Thursday, October 21, 2010

Mark 9:24

Lord, I believe, help me overcome my unbelief.

This verse has been my saving grace over the past few days. I am in the midst of a Beth Moore Bible study and last Thursday we studied this verse. I took a little test about my belief in God. I believe in God (but so does the devil). I believe that God loves me and wants the best for me. I don't believe all the promises that are laid out in the Bible are meant for me, Sherry. Face it, when the promises were mentioned He was speaking to other people. He was speaking to the famous prophets, Jews & Gentiles mentioned all over the Old Testament. There isn't one verse in the Bible that says "Sherry you will meet a wonderful loving godly man and have children one day just wait and trust in me." I see Psalm 37:4 "Delight thyself in the Lord and He will give you the desires of your heart." But hey I'm not stupid I know we don't receive the mansion with the white picket fence & the "zoom zoom" SUV. So, will He give me all of the desires of my heart?
I had a little talk with God about this. I explained to Him why I doubt.
I went to work knowing I would have a great day since it started with my devotions and a healthy hearty prayer :) I was presented with many questions, the usual changes & carrier issues. It seemed that no one outside of my dept believed. They kept asking for proof and data. They wanted reports and debated with me all day. At the end of the day I went out to my car and sat in the driver seat.
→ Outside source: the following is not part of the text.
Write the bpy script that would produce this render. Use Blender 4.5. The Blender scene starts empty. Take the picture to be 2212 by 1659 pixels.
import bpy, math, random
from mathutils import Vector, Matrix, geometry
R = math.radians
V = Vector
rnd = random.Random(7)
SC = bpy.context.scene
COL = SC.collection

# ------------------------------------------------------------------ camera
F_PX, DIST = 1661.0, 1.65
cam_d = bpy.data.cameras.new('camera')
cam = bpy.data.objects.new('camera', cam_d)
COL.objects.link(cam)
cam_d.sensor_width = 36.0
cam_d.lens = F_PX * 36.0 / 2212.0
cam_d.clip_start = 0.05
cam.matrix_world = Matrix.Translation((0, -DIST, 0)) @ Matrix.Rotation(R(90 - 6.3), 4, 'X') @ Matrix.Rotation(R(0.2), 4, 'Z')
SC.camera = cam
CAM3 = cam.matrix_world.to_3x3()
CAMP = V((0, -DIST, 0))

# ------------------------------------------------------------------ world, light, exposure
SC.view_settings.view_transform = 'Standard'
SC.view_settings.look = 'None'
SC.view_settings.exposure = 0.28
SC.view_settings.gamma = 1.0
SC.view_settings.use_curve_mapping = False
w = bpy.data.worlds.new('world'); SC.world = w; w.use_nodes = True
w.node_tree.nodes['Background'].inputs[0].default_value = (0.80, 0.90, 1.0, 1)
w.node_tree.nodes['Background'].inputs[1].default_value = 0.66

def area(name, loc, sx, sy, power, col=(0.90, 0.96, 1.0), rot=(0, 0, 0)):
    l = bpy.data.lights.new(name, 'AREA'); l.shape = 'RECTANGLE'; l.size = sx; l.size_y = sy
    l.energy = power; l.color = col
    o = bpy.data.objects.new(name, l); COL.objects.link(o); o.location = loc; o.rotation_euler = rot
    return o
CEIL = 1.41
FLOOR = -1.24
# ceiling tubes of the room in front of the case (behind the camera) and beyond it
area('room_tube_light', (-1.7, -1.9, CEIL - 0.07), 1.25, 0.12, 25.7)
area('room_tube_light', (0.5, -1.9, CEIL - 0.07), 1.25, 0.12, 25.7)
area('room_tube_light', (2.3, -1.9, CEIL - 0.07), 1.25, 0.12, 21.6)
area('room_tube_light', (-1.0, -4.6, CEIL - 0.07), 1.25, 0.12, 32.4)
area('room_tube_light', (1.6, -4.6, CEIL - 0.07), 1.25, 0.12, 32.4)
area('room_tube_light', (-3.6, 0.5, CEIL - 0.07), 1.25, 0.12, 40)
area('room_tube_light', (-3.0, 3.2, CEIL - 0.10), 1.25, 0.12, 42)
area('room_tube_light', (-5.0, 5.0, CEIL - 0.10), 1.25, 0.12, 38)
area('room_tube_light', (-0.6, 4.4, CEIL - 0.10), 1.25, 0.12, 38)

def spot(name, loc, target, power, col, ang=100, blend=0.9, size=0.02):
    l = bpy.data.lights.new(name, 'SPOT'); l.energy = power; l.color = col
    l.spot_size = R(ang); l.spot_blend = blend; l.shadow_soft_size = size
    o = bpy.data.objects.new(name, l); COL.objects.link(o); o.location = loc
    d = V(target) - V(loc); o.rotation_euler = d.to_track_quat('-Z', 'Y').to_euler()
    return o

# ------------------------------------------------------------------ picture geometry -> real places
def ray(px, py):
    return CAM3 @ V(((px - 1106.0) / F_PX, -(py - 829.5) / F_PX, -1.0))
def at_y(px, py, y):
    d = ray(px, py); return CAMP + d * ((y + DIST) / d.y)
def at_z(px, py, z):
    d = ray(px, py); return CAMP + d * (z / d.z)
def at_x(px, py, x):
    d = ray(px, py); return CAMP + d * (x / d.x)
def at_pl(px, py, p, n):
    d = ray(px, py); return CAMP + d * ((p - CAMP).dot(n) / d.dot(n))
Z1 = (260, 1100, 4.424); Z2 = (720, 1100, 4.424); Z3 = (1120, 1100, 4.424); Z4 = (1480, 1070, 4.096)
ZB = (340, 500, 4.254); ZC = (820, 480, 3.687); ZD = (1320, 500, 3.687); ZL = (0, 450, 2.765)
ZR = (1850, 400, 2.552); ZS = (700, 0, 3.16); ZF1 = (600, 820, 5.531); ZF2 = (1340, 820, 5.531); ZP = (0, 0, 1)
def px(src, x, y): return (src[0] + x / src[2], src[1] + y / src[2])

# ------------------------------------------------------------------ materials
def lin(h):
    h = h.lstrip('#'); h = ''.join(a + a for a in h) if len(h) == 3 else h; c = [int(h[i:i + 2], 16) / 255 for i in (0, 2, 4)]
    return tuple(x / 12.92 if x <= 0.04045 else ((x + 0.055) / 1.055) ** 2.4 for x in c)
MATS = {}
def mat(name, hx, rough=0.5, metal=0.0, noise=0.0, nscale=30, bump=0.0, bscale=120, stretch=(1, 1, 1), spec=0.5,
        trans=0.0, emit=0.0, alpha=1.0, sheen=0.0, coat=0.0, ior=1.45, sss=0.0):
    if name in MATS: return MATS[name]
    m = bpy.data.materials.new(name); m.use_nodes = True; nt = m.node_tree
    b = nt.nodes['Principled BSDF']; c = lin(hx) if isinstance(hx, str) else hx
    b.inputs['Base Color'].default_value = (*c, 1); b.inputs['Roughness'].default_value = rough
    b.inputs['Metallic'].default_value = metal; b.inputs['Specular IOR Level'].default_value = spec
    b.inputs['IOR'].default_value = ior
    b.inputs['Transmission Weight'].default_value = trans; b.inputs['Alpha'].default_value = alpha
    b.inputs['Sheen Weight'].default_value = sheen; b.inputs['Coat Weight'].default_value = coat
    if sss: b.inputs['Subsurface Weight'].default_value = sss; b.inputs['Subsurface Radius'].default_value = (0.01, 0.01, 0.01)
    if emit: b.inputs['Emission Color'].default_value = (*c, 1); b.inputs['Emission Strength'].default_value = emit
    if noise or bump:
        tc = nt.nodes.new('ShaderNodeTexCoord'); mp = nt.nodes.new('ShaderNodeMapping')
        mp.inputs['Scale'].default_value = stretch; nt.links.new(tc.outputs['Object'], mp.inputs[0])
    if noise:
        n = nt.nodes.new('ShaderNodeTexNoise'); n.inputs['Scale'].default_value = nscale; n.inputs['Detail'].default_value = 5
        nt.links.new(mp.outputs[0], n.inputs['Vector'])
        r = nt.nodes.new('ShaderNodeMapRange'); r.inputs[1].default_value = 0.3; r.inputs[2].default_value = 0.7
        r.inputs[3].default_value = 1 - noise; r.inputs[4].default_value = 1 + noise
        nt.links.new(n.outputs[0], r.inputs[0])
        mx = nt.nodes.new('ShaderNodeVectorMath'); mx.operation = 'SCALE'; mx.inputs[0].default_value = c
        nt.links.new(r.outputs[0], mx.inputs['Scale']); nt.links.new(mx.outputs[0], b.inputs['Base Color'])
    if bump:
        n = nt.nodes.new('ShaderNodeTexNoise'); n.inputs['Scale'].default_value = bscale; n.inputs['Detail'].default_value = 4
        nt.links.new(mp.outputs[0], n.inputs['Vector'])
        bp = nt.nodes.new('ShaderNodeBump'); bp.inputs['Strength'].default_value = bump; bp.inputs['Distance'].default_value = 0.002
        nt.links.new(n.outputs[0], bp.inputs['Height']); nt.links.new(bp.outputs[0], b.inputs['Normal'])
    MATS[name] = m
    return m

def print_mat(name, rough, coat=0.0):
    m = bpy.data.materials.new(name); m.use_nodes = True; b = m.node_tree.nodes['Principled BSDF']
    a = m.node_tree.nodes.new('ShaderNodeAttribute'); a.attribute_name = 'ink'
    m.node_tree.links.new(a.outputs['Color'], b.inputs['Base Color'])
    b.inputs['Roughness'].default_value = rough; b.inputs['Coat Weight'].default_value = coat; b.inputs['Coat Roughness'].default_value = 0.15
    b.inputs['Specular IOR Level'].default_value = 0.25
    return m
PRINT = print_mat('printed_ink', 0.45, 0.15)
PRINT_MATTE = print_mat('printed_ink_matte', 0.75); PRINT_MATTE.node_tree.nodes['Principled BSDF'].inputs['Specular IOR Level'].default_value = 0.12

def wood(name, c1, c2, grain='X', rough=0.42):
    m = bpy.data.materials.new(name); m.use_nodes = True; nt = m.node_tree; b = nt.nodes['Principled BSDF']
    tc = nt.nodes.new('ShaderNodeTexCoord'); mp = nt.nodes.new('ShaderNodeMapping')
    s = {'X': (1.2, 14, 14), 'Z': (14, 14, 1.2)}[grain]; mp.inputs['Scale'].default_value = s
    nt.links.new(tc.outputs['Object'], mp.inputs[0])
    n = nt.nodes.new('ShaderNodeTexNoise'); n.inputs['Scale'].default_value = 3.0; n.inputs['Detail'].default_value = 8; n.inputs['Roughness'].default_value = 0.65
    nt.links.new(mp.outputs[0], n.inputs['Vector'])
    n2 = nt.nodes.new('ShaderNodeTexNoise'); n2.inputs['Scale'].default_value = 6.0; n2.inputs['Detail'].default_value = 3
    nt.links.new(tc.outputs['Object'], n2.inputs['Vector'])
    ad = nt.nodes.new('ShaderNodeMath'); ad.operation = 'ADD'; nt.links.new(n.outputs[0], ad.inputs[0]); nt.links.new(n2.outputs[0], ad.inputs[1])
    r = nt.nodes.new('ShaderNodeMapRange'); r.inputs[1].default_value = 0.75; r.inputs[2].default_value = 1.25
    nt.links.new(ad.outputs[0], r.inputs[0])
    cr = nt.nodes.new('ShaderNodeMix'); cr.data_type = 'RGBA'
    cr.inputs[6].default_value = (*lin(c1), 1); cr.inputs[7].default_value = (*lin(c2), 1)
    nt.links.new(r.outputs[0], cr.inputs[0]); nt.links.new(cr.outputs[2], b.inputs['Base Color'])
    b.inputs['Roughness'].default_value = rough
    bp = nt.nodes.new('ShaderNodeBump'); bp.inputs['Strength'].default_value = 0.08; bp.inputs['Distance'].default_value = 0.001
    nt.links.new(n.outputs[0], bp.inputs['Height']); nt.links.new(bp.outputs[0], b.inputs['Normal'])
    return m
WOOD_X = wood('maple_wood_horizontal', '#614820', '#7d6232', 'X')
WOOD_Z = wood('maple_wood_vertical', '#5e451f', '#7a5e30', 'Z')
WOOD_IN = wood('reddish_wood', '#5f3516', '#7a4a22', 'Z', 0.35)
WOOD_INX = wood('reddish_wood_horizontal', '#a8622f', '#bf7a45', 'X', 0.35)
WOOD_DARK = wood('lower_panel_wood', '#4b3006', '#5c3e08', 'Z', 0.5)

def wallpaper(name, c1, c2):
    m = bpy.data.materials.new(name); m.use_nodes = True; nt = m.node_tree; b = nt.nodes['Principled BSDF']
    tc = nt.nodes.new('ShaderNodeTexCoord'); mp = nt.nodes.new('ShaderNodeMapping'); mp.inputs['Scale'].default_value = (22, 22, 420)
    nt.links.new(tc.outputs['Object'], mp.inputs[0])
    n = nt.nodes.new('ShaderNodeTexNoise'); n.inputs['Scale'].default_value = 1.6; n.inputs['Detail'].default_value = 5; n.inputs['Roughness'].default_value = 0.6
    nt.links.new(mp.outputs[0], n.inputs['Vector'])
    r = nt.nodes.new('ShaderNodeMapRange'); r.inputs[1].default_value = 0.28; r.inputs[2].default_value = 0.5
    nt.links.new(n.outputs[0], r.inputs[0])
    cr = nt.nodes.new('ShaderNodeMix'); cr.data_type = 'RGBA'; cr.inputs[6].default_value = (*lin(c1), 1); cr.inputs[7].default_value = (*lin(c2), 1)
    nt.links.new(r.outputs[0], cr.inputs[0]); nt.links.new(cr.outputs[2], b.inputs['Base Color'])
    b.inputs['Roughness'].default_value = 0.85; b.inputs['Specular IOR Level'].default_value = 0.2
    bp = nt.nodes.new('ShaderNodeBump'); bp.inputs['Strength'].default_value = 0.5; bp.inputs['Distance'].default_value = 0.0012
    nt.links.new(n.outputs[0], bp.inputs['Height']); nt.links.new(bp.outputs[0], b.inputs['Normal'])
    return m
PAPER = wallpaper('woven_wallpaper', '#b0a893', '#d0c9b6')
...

I did my usual screaming & hitting the steering wheel in frustration. Then I laughed to the high heavens. OK, GOD I GOT IT!! Heard YUH!! So I'm starting to understand how God feels when He has kept every promise He has ever made and I doubt Him. Usually I would feel guilty, but not this time. I consider this a valuable lesson learned and love Him even more for opening my eyes to how much He loves me and I can truly, fully rely on God. I can trust in Him will all my heart and lean not onto my understanding (Prov 3:5-6). I still have many unfilled dreams, but I'm trusting in the One who created me and my ambitions to fulfill them. Now, to learn that all to valuable lesson of patience!